CIV534203 JONATHAN MCDOUGALL VS MANUEL SEDILLO, ET AL.
JANE DOE #1 COUNTY OF SAN MATEO
JENNY D. SMITH DAVID A. LEVY
PIAINTIFF JANE DOE #1’S MOTION FOR PROTECTIVE ORDER RE JANE DOE 1’S DEPOSITION TENTATIVE RULING:
Plaintiff Jane Doe #1’s Motion for Protective Order, filed 2-14-19, is GRANTED-IN-PART and DENIED-IN-PART, as set forth below.
Additional Deposition time
On the issue of additional deposition time, Plaintiff’s Motion for Protective Order is GRANTED-IN-PART and DENIED-IN-PART. The County may depose Plaintiff for an additional five (5) hours of on-the-record time. For the reasons stated in the County’s Motion for Additional Time to Complete Plaintiff Jane Doe #1’s Deposition (filed concurrently with this motion), and given the Court’s 2-11-19 Order compelling Plaintiff to serve further discovery responses by 3-1-19 and to authorize the County to subpoena additional third-party documents (including cellular phone records), an additional five hours of deposition time is warranted.
Plaintiff has offered to give Defendant Corbett Group Homes 45 additional minutes of deposition time (9-14-19 Ketchum Decl., ¶31), which Corbett has accepted. See Corbett’s 2-19-19 Opposition brief at 3. Corbett’s additional 45 minutes shall be in addition to the County’s additional five hours.
Questions regarding Plaintiff’s intimate/sexual relations with third parties
As to questions relating to Plaintiff’s intimate/sexual relations with third parties, Plaintiff’s motion is DENIED. Plaintiff seeks to prohibit questions regarding her intimate/sexual relations with third parties after the time of Defendant Sedillo-Messer’s alleged abuse. Such questions are permissible discovery.
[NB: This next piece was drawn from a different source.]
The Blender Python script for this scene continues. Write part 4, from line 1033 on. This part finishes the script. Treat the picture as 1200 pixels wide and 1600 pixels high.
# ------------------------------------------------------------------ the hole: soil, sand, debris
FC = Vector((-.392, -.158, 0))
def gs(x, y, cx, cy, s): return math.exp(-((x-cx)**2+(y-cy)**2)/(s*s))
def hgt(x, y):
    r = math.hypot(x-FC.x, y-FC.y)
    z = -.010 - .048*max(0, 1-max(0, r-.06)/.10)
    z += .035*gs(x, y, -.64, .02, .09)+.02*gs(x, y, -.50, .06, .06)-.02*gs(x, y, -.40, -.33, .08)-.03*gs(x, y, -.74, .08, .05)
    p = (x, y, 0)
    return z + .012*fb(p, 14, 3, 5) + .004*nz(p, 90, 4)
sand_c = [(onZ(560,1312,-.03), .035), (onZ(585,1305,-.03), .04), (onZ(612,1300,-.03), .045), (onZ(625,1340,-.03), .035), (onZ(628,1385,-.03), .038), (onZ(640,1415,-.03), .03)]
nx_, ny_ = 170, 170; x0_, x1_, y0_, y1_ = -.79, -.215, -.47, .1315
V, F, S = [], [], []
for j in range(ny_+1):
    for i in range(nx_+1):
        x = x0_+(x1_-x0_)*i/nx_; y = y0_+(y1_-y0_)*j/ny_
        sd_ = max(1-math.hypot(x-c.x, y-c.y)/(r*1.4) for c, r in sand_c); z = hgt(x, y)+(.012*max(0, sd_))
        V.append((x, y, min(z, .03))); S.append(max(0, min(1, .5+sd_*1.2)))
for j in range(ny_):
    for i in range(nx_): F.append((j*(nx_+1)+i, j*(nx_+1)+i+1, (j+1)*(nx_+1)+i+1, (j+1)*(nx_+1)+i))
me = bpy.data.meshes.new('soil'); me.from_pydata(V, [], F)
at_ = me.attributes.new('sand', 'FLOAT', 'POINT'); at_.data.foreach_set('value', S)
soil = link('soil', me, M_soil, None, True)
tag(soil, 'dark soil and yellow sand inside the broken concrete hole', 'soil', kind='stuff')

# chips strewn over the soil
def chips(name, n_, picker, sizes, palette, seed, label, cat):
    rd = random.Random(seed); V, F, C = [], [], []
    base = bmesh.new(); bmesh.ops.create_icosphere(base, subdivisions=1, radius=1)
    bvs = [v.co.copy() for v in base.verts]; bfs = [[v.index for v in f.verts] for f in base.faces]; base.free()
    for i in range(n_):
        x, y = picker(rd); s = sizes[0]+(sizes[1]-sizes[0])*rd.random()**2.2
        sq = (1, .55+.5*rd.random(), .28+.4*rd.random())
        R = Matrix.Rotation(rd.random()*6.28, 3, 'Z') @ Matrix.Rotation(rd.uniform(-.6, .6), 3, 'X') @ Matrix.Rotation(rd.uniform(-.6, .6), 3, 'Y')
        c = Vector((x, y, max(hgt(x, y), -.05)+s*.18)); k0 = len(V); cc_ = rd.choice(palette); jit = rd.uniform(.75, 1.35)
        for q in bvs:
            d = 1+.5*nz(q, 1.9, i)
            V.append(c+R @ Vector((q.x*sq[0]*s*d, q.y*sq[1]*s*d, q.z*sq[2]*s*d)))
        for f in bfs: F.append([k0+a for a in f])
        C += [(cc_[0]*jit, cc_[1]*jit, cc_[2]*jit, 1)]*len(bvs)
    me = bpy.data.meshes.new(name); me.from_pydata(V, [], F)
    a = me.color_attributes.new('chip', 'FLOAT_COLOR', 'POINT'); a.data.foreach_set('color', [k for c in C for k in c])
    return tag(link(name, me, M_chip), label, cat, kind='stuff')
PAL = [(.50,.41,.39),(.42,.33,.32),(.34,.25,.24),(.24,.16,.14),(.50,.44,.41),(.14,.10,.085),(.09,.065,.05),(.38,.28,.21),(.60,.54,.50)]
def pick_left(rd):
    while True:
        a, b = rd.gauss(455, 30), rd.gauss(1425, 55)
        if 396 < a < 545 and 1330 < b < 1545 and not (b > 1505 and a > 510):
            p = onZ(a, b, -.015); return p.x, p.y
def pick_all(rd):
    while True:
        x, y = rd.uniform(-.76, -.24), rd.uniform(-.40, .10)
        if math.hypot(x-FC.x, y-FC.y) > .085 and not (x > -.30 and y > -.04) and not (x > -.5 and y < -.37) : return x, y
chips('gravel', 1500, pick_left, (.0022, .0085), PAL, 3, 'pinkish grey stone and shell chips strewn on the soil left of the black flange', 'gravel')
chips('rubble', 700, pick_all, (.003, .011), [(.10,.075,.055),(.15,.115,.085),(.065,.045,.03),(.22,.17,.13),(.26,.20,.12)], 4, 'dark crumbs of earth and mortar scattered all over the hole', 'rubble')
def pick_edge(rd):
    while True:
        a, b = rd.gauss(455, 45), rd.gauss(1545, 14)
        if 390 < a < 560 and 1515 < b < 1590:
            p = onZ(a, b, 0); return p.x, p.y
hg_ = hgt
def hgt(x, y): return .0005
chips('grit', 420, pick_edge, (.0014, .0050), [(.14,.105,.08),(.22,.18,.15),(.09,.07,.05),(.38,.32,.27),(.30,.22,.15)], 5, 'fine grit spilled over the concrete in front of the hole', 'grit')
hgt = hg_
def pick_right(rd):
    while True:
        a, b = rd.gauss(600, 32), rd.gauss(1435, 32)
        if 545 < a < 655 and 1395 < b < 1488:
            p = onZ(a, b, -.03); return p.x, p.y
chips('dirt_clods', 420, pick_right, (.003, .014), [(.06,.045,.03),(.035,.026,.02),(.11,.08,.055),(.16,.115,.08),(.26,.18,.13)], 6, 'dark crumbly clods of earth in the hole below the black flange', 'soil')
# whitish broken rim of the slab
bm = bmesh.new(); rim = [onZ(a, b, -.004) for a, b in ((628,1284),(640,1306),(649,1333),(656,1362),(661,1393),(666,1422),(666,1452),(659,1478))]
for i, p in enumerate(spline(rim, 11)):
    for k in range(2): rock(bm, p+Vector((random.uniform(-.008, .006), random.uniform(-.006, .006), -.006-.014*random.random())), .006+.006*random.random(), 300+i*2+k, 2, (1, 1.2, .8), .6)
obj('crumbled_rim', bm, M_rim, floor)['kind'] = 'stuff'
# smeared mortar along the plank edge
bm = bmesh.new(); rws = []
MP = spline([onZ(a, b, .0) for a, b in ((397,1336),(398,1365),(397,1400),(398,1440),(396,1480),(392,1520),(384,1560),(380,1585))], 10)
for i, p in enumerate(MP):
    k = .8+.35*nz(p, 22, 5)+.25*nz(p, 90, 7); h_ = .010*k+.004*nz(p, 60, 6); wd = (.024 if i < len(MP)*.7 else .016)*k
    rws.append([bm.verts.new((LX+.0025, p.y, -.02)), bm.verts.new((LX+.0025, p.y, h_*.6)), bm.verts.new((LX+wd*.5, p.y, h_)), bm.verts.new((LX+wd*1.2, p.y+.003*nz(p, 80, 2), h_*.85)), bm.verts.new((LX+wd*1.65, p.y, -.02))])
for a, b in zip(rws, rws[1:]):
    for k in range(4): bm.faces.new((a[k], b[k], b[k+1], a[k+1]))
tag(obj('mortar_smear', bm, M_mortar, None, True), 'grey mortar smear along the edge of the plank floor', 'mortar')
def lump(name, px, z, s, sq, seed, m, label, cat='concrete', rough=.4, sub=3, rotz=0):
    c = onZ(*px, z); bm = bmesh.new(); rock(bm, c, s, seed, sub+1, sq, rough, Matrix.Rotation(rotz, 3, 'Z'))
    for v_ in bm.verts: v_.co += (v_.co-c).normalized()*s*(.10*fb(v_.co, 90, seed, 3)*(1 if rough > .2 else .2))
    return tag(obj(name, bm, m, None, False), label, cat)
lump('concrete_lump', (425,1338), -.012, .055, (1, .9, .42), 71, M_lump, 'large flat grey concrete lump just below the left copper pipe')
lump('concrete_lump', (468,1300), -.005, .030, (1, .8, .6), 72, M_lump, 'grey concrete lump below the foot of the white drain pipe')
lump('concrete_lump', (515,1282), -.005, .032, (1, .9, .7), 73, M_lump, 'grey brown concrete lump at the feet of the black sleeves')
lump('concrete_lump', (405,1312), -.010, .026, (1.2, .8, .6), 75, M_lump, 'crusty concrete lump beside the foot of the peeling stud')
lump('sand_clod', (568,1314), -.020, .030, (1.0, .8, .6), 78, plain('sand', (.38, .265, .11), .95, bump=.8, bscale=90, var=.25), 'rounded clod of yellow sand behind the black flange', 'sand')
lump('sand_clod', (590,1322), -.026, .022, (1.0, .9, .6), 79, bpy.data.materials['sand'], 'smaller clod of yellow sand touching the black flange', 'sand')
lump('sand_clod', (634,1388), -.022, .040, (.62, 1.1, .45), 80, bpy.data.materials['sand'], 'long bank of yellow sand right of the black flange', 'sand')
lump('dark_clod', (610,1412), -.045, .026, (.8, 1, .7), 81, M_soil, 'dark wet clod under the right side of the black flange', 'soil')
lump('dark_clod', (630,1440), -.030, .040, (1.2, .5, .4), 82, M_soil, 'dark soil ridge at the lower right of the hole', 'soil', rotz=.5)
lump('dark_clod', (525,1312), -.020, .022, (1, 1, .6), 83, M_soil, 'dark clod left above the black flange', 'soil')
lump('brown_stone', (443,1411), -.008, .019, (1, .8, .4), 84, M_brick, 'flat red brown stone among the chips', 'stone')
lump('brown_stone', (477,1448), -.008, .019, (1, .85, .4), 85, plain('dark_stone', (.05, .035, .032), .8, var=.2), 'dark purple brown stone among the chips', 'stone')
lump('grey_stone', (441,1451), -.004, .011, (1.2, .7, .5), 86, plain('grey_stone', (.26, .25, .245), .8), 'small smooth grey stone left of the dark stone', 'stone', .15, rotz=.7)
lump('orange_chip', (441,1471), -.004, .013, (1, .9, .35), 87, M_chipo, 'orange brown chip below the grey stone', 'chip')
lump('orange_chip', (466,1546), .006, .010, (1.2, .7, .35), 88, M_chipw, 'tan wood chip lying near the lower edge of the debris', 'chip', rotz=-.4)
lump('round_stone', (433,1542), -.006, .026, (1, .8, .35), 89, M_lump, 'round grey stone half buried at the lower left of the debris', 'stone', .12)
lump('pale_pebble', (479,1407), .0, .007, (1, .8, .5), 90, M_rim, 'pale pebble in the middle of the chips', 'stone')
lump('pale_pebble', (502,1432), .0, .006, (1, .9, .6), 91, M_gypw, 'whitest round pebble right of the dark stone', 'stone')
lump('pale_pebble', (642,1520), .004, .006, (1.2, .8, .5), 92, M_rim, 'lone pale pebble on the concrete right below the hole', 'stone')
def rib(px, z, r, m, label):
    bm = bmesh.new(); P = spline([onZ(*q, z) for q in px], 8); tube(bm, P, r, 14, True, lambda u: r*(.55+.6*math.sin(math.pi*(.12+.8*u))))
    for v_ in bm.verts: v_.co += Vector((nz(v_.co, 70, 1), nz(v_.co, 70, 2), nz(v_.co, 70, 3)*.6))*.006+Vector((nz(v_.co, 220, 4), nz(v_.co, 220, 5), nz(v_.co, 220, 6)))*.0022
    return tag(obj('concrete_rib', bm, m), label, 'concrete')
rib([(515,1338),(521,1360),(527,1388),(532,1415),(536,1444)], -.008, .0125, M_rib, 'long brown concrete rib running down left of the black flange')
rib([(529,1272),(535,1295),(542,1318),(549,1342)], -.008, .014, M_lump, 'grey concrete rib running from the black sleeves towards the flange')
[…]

First, Plaintiff’s citations to the Evidence Code are not dispositive, because discovery rights are broader than the issue of admissibility at trial. Williams v. Superior Court (2017) 2017 Cal.5th 531, 554 (“Under the Legislature’s “very liberal and flexible standard of relevancy,” any “doubts as to relevance should generally be resolved in favor of permitting discovery.”) Admissibility at trial is not required for purposes of discovery. The test is whether the information sought might reasonably lead to other evidence that would be admissible. Volkswagen of America, Inc. v. Sup.Ct. (2006) 139 Cal.App.4th 1481, 1490-1491.
Second, for the reasons stated in both the County’s and Corbett’s 2-19-19 Opposition briefs, Plaintiff’s privacy rights under the circumstances are outweighed by the direct relevance of these questions, and Plaintiff has placed them at issue in the case. Plaintiff has stated in discovery responses, for example, that her injuries include the “impaired ability to form intimate relationships,” and has alleged that such impairment is “ongoing, not subsiding, and affect[s] her on a daily basis.” See 2-19-19 Corbett Opposition and accompanying Finn Decl; Vinson v. Superior Court (1987) 43 Cal.3d 833, 842 (“plaintiff cannot be allowed to make her very serious allegations without affording defendants an opportunity to put their truth to the test.”). Plaintiff has opened the door to these questions through her asserted claims/damages and discovery responses.
Questions regarding Plaintiff’s “financial matters”
As to questions relating to Plaintiff’s “financial matters,” Plaintiff’s motion is DENIED. Although Plaintiff’s motion refers vaguely to “financial matters,” the only apparent deposition question at issue pertained to whether Plaintiff is currently receiving financial support to care for her child. Again, discovery rights are broader than admissibility issues. Whether such discovery will ultimately be admissible at trial is a separate issue. And although parties do generally have privacy rights with respect to “financial matters,” under the circumstances, including Plaintiff’s wage loss and future earnings capacity claims, the question at issue is permissible discovery.
Plaintiff’s request for written deposition questions regarding the age 9 incident
Plaintiff argues she should not be compelled to answer the County’s questions in oral deposition regarding her alleged abuse at age 9, and that such questions should instead be posed to her in writing due to their sensitive nature. See Code Civ. Proc. § 2025.420. The motion is DENIED. Due process concerns militate in favor of permitting the County to depose Plaintiff orally on these issues (Corbett has apparently reached an alternative agreement with Plaintiff). Written deposition questions are a poor substitute for inperson testimony. This entire case involves sensitive subject matter. As to the County, the Court finds insufficient grounds to exclude this line of inquiry from the oral deposition.
If the tentative ruling is uncontested, it shall become the order of the Court. Thereafter, counsel for Defendant shall prepare a written order consistent with the Court’s ruling for the Court’s signature, pursuant to California Rules of Court, Rule 3.1312, and provide written notice of the ruling to all parties who have appeared in the action, as required by law and the California Rules of Court.